IATA, representing 360 airlines and roughly 85% of global air traffic, has called on the EU to restructure its Emissions Trading System before the scheduled review in July 2026. The core problem, as IATA frames it, is a structural imbalance: European aviation is expected to surrender nearly 330 million allowances between 2026 and 2030, generating billions in revenue for Member States, but the SAF Allowance scheme returns only 4-5% of the industry’s total allowance needs over that same period.
The financial pressure has been building since 2024, when the phase-out of free allowances for aviation took effect. Investment analysts at STIP estimate that meeting EU SAF requirements will require EUR 57-67 billion by 2035 and EUR 268-376 billion by 2050. Without structured reinvestment of ETS revenues into SAF production, the cost burden sits almost entirely on airlines while the EU Innovation Fund’s reinvestment has remained, by IATA’s account, “limited” to date.
“The priority must be the full implementation of CORSIA, the reinvestment of EU ETS revenues into SAF and other credible decarbonization solutions, and the elimination of overlapping measures that add cost and complexity without environmental gain.” — Willie Walsh, IATA Director General
IATA laid out four specific asks for the review. First, full CORSIA implementation covering all international flights, including intra-EEA routes, with no regional derogations that would fragment the global carbon framework. Second, the EU should enable SAF book-and-claim under the ETS, requiring amendments to the EU ETS Directive and an extension of the Union Database to aircraft operators, so carriers can claim SAF environmental attributes based on purchase records rather than physical uplift location. Third, a greater portion of aviation ETS revenues should be directed into scaling SAF production and emerging zero-emission technologies. Fourth, the EU should harmonize climate policy with ICAO standards to eliminate overlapping measures that add cost and regulatory complexity without commensurate environmental gain.
Willie Walsh, IATA Director General, said: “European aviation policy must bolster competitiveness as it advances decarbonization. Reviewing the EU ETS offers a critical opportunity to refocus efforts on cost-effective emission reductions. The priority must be the full implementation of CORSIA, the reinvestment of EU ETS revenues into SAF and other credible decarbonization solutions, and the elimination of overlapping measures that add cost and complexity without environmental gain. By doing so, we will protect European air connectivity, a vital strategic asset foundational to EU integration, trade, and commerce. Amid global economic strain and geopolitical volatility, the EU ETS review must deliver a harmonized climate policy framework that balances the sector’s competitiveness with its climate ambitions.”

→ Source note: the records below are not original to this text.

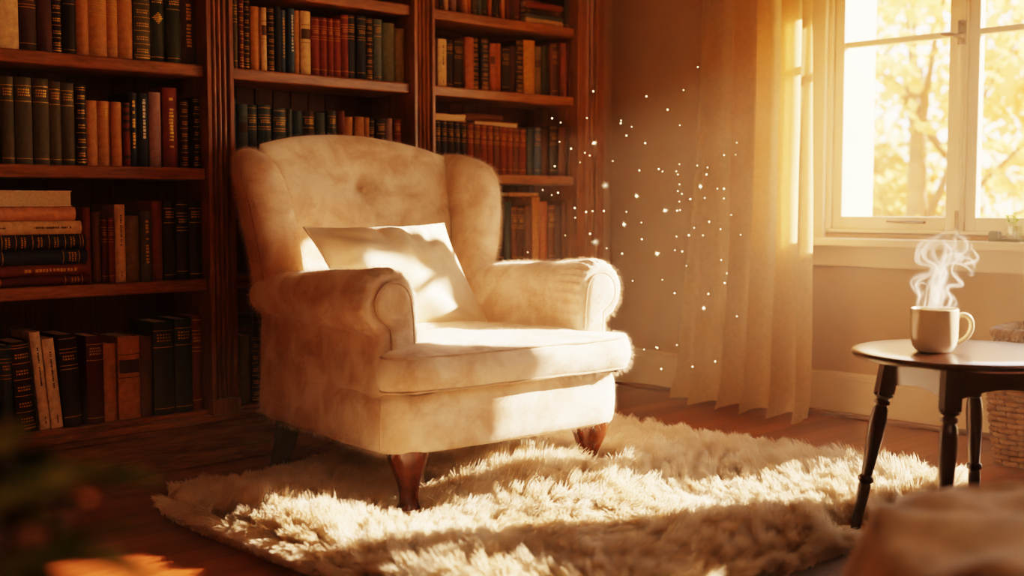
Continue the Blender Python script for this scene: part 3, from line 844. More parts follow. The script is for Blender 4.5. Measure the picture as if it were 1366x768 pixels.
# fringe leans outward at the rim
edge = np.minimum(np.minimum(tx-(RX0-rc.x), (RX1-rc.x)-tx), np.minimum(ty-(RY0-rc.y), (RY1-rc.y)-ty)); fr = np.clip(1-edge/.10, 0, 1)
ox = np.where(np.minimum(tx-(RX0-rc.x), (RX1-rc.x)-tx) < np.minimum(ty-(RY0-rc.y), (RY1-rc.y)-ty), np.sign(tx), 0); oy = np.where(ox == 0, np.sign(ty), 0)
dx = np.cos(ang)*(1-fr)+ox*fr; dy = np.sin(ang)*(1-fr)+oy*fr; q = np.hypot(dx, dy)+1e-6; dx /= q; dy /= q
lean = lean*(1-fr)+1.2*fr; ln = ln*(1-.42*fr)
rr = .027*np.sqrt(rng.uniform(0, 1, (NT, NS))); aa = rng.uniform(0, 2*PI, (NT, NS))
rx = tx[:, None]+rr*np.cos(aa); ry = ty[:, None]+rr*np.sin(aa)
L_ = ln[:, None]*rng.uniform(.7, 1.12, (NT, NS)); le = lean[:, None]+rng.normal(0, .10, (NT, NS)); da = rng.normal(0, .16, (NT, NS))
DX = dx[:, None]*np.cos(da)-dy[:, None]*np.sin(da); DY = dx[:, None]*np.sin(da)+dy[:, None]*np.cos(da)
P = np.zeros((NT, NS, K, 3)); x = rx.copy(); y = ry.copy(); z = np.full((NT, NS), .012)
wav = rng.uniform(0, 2*PI, (NT, NS))
for k in range(K):
    t = k/(K-1); cl = .68*t**1.2
    tipx = tx[:, None]+(x-rx); tipy = ty[:, None]+(y-ry)
    wv = .0022*np.sin(wav+t*7)*t
    P[:, :, k, 0] = x*(1-cl)+tipx*cl-DY*wv; P[:, :, k, 1] = y*(1-cl)+tipy*cl+DX*wv; P[:, :, k, 2] = z
    th = le*(.35+1.05*t); th = np.minimum(th, 1.75)
    st = L_/(K-1); x = x+DX*np.sin(th)*st; y = y+DY*np.sin(th)*st; z = np.maximum(.008, z+np.cos(th)*st)
P = P.reshape(-1, K, 3)
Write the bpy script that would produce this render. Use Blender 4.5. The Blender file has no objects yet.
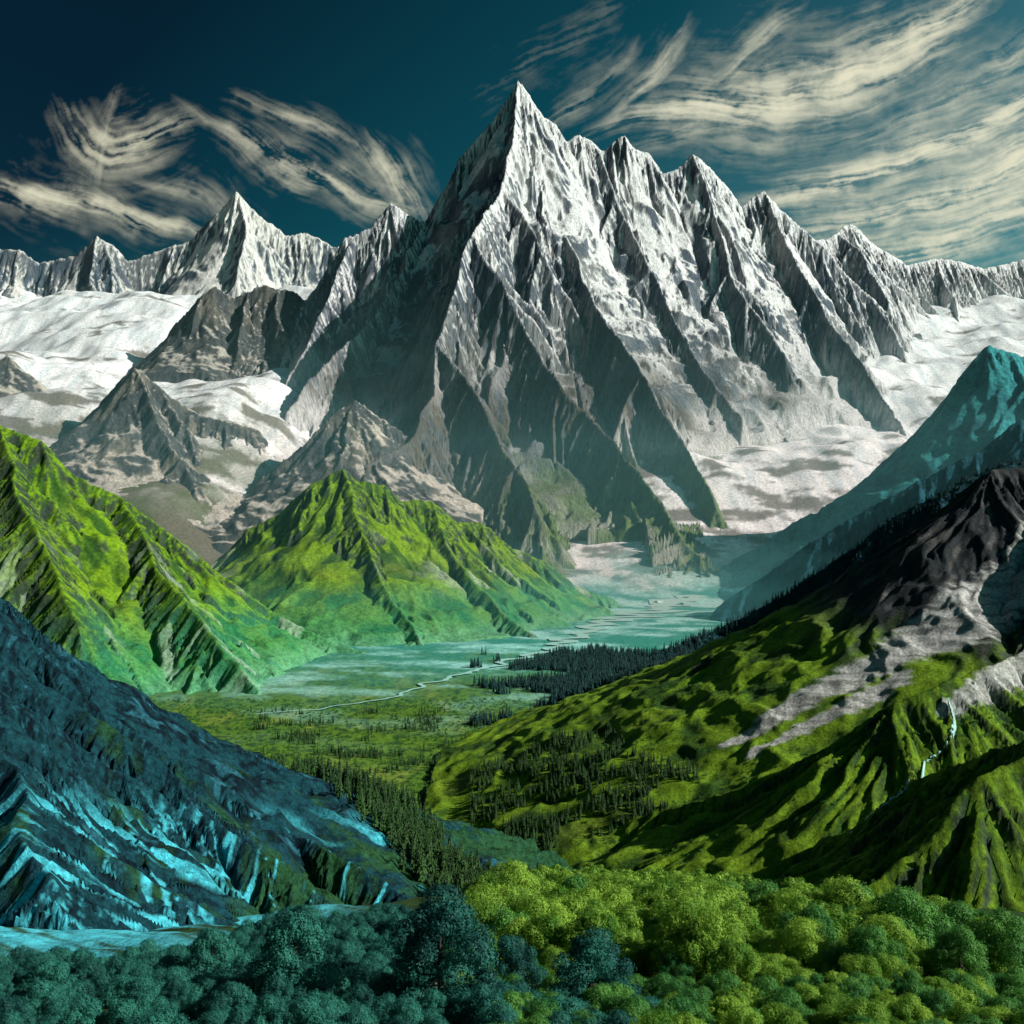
import bpy, math, numpy as np, time
from mathutils import Vector
rng=np.random.default_rng(7)
CAMZ=60.0
def W(a,b,Y):            # survey bearing + distance -> world point
    return ((a-512)/1000*Y, Y, CAMZ+(512-b)/1000*Y)
# ---------------------------------------------------------------- noise
_P=rng.permutation(256).astype(np.int32); _P=np.concatenate([_P,_P])
_A=rng.uniform(0,2*np.pi,256); _GX=np.cos(_A).astype(np.float32); _GY=np.sin(_A).astype(np.float32)
def perlin(x,y,seed=0):
    x=np.asarray(x,np.float32)+np.float32(seed*17.37); y=np.asarray(y,np.float32)+np.float32(seed*9.71)
    xf=np.floor(x); yf=np.floor(y); xi=xf.astype(np.int32)&255; yi=yf.astype(np.int32)&255
    fx=x-xf; fy=y-yf
    u=fx*fx*fx*(fx*(fx*6-15)+10); v=fy*fy*fy*(fy*(fy*6-15)+10)
    x1=(xi+1)&255; y1=(yi+1)&255
    def g(a,b,dx,dy):
        h=_P[_P[a]+b]; return _GX[h]*dx+_GY[h]*dy
    n00=g(xi,yi,fx,fy); n10=g(x1,yi,fx-1,fy); n01=g(xi,y1,fx,fy-1); n11=g(x1,y1,fx-1,fy-1)
    a=n00+u*(n10-n00); b=n01+u*(n11-n01)
    return (a+v*(b-a))*np.float32(1.5)
def fbm(x,y,o=4,seed=0,gain=.5):
    r=0;a=1;t=0
    for i in range(o):
        r=r+a*perlin(x*2**i,y*2**i,seed+i*3); t+=a; a*=gain
    return r/t
def ridged(x,y,o=3,seed=0,gain=.5):
    r=0;a=1;t=0
    for i in range(o):
        r=r+a*(1-np.abs(perlin(x*2**i,y*2**i,seed+i*3))*2); t+=a; a*=gain
    return r/t
def sst(a,b,x):
    t=np.clip((x-a)/(b-a),0,1); return t*t*(3-2*t)
def lerp3(c0,c1,m):
    m=m[...,None]; return c0*(1-m)+np.array(c1,np.float32)*m
# ---------------------------------------------------------------- base ground
_by=[-50,0,20,40,60,80,130,172,200,640,680,760,900,1000,1250,1400,1700,2300,6000]
_bz=[60,57,49.9,42.4,34.8,28,10,0.6,0,0,6,36,98,142,275,343,430,450,450]
def base(X,Y):
    z=np.interp(Y,_by,_bz)
    z=z+62*sst(-120,-260,X)*sst(520,700,Y)*(1-sst(950,1200,Y))
    far=sst(680,900,Y)
    z=z+far*(fbm(X/200,Y/200,4,3)*44+ridged(X/120,Y/120,2,8)*4+perlin(X/14,Y/14,9)*.5)
    near=1-sst(120,175,Y)
    z=z+near*(fbm(X/18,Y/18,4,5)*2.2*sst(5,60,Y))
    mid=(1-far)*(1-near)
    z=z+mid*(fbm(X/30,Y/30,4,12)*0.5)
    return z
# ---------------------------------------------------------------- mesh helper
def mesh_grid(name,X,Y,Z,col,mat,keep=None):
    n,m=X.shape
    idx=np.arange(n*m).reshape(n,m)
    q=np.stack([idx[:-1,:-1],idx[:-1,1:],idx[1:,1:],idx[1:,:-1]],-1).reshape(-1,4)
    if keep is not None:
        k=(keep[:-1,:-1]|keep[:-1,1:]|keep[1:,1:]|keep[1:,:-1]).reshape(-1); q=q[k]
    co=np.stack([X,Y,Z],-1).reshape(-1,3).astype(np.float32)
    used=np.zeros(n*m,bool); used[q.reshape(-1)]=True
    rm=np.cumsum(used)-1; q=rm[q]; co=co[used]; c=col.reshape(-1,col.shape[-1])[used]
    me=bpy.data.meshes.new(name)
    me.vertices.add(len(co)); me.vertices.foreach_set('co',co.reshape(-1))
    me.loops.add(q.size); me.loops.foreach_set('vertex_index',q.reshape(-1).astype(np.int32))
    me.polygons.add(len(q)); me.polygons.foreach_set('loop_start',np.arange(0,q.size,4,dtype=np.int32))
    me.polygons.foreach_set('loop_total',np.full(len(q),4,np.int32))
    me.update(); me.polygons.foreach_set('use_smooth',np.ones(len(q),bool))
    at=me.color_attributes.new('Col','FLOAT_COLOR','POINT')
    if c.shape[1]==3: c=np.concatenate([c,np.ones((len(c),1))],1)
    at.data.foreach_set('color',c.astype(np.float32).reshape(-1))
    me.materials.append(mat)
    ob=bpy.data.objects.new(name,me); bpy.context.scene.collection.objects.link(ob)
    return ob
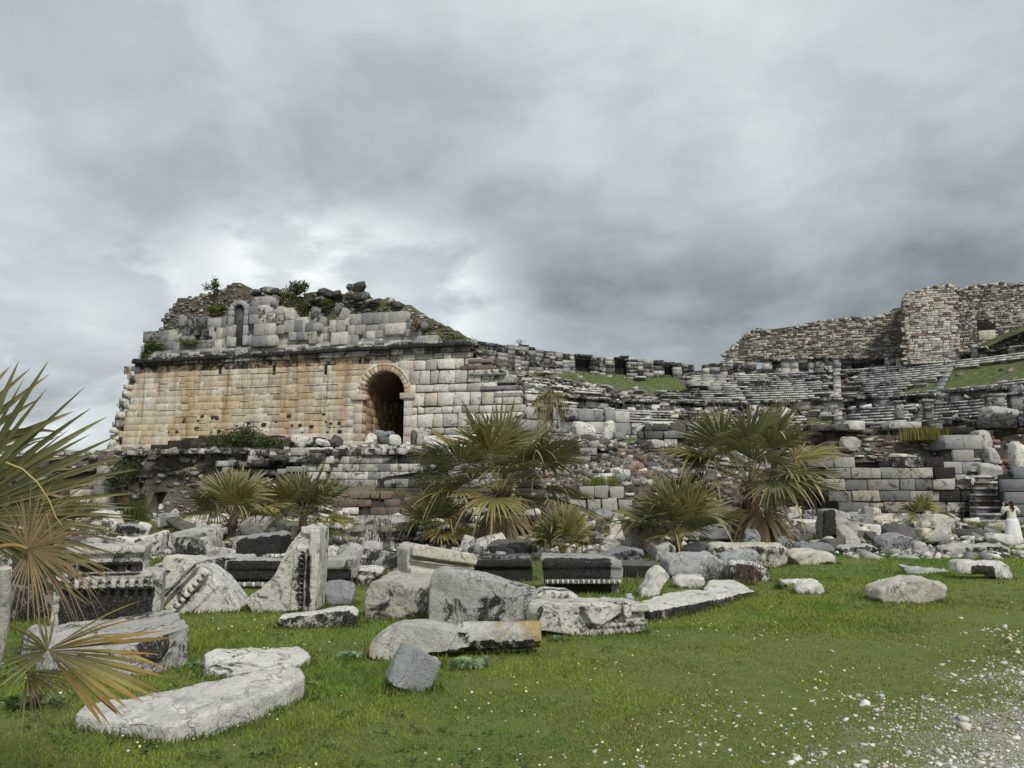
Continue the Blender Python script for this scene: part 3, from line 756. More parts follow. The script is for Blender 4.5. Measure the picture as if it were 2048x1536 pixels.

The IATA statement arrived on the same day as a declaration from Airlines for Europe, in which 16 major airline groups reported that regulatory costs have tripled since 2014, reaching EUR 15.5 billion per year, with projections of EUR 27.6 billion annually by 2030. A4E separately called for the 2030 eSAF sub-mandate to be postponed, a position that follows the EU’s earlier decision to keep the mandate on the books while declining to enforce it. SAFpath covered that regulatory gap in detail. Together, the two statements represent a coordinated escalation of pressure on Brussels with the ETS review now four months away.
Both positions align with the Draghi Report, which identified high costs, regulatory complexity, and underinvestment as core barriers to EU economic resilience. On the investment side, the EU has signaled broader ambition for clean energy infrastructure, including a EUR 75 billion strategy that put SAF alongside SMR financing as priority areas. That strategy gave SAF a significant institutional backer, but how the EU ETS review channels aviation’s own revenue contribution will determine whether supply investment actually scales to meet ReFuelEU mandates.
The EU ETS review proposal is expected in July 2026. The central question before that deadline is whether the review recalibrates the system to redirect aviation revenue into decarbonization, or leaves the current imbalance in place and forces European carriers to absorb a cost structure that 4-5% SAF revenue support cannot offset.